Bringing together this structured and unstructured data will create a complete, contextual view of the customer, allowing businesses to analyse valuable customer insight regardless of its source and format. Yet this data is only useful to marketers if they are able to act on it in real time, and respond to changing customer needs and preferences to deliver a personalised experience.
At Adobe, we recently partnered with Microsoft to make this easier for enterprises, enabling businesses to transform fragmented interactions into a single, unified customer experience. The partnership offers customers the ability to align sales and marketing activities by tightly integrating audiences and their behaviours, as well as combining web-behaviour data with other aspects such as order history and loyalty status to identify where a customer is in the sales cycle. This means the right content can be delivered at the right time, whether on a landing page, an e-mail or as an alert through a mobile app.
Consumers tell us time and time again they are happy to share their data if it results in more consistent personal digital experiences. For example, offers for restaurants near their home or films based on what they’ve watched before. This is backed up by research carried out by Adobe which found that the vast majority of people in Europe (88 per cent) want, or are open to, recommendations and personalised experiences delivered to them in this way.
Personalisation can set brands apart and is proven to boost sales, but data on its own will not deliver the perfect brand experience. Indeed, analytics will help to identify targets and understand customers, but it only allows us to see clearly a small portion of how consumers are really responding. Often there is a lot more bubbling under the surface which needs to be fully understood.
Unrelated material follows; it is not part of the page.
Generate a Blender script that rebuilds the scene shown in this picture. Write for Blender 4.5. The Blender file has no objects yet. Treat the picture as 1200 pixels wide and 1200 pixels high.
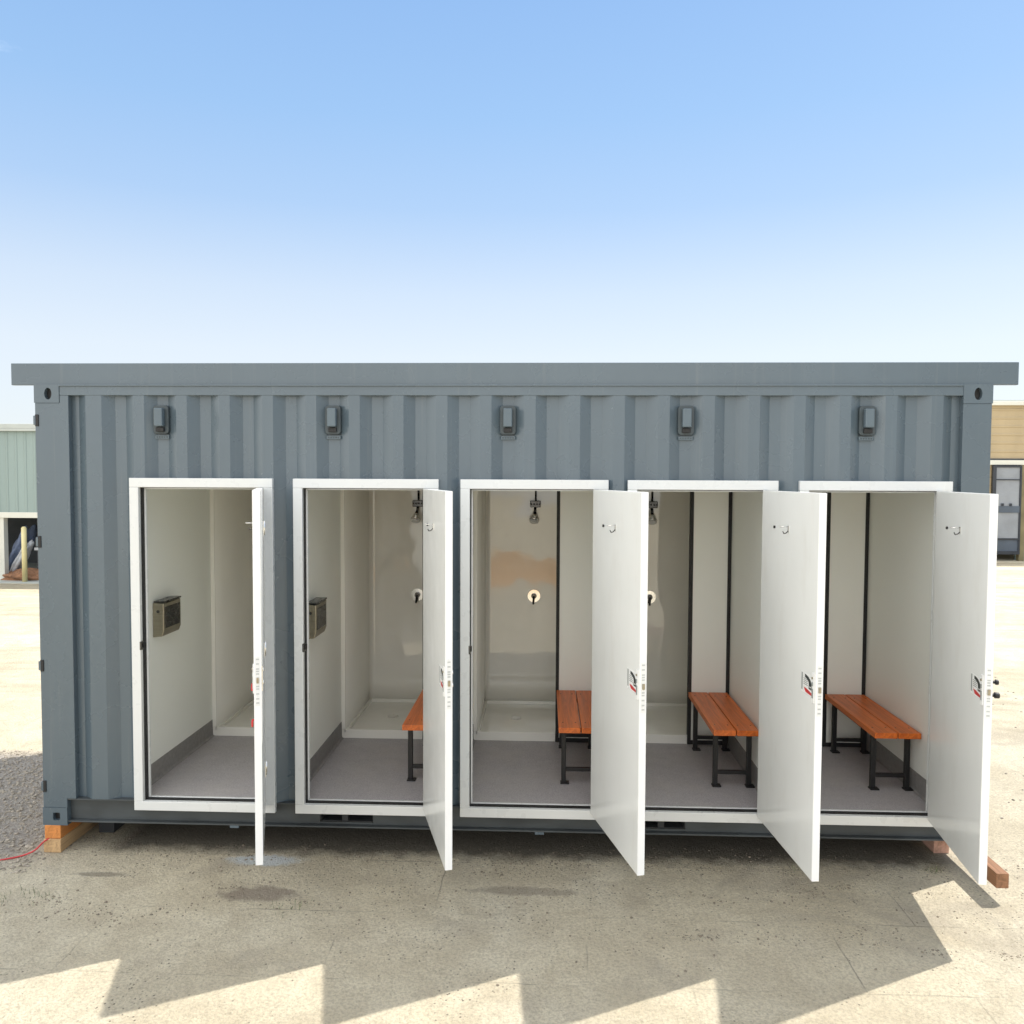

Modern marketers able to complement their ability to interpret data with emotional intelligence will be the ones to get the most from analytics
In the present day and age, there is an argument that many marketers are becoming far too data devoted and are not looking beyond the numbers in front of them. A growing number in the profession do not just allow data to inform their decisions, they allow data to make every decision for them. Yet when it comes to personalisation, in particular, poor judgment and ignoring the usual rules for human engagement could mean they risk coming across as “creepy”.
There is a fine line between using big data to deliver targeted marketing messages and invading consumers’ privacy. Over-familiarity can be a real turn off for online consumers. As in the real world, one person’s friendly nature could be perceived as over the top by another. Similar to when you have an over-enthusiastic shop assistant following you around in-store, an intrusive brand online could lose your custom.
When using big data for personalisation, brands need to ensure they do not misuse the information at their fingertips and leave consumers feeling stalked or that their personal space has been invaded. After all, this runs the risk of negatively impacting the purchasing decision, which goes against the original objective – creating a loyal customer base.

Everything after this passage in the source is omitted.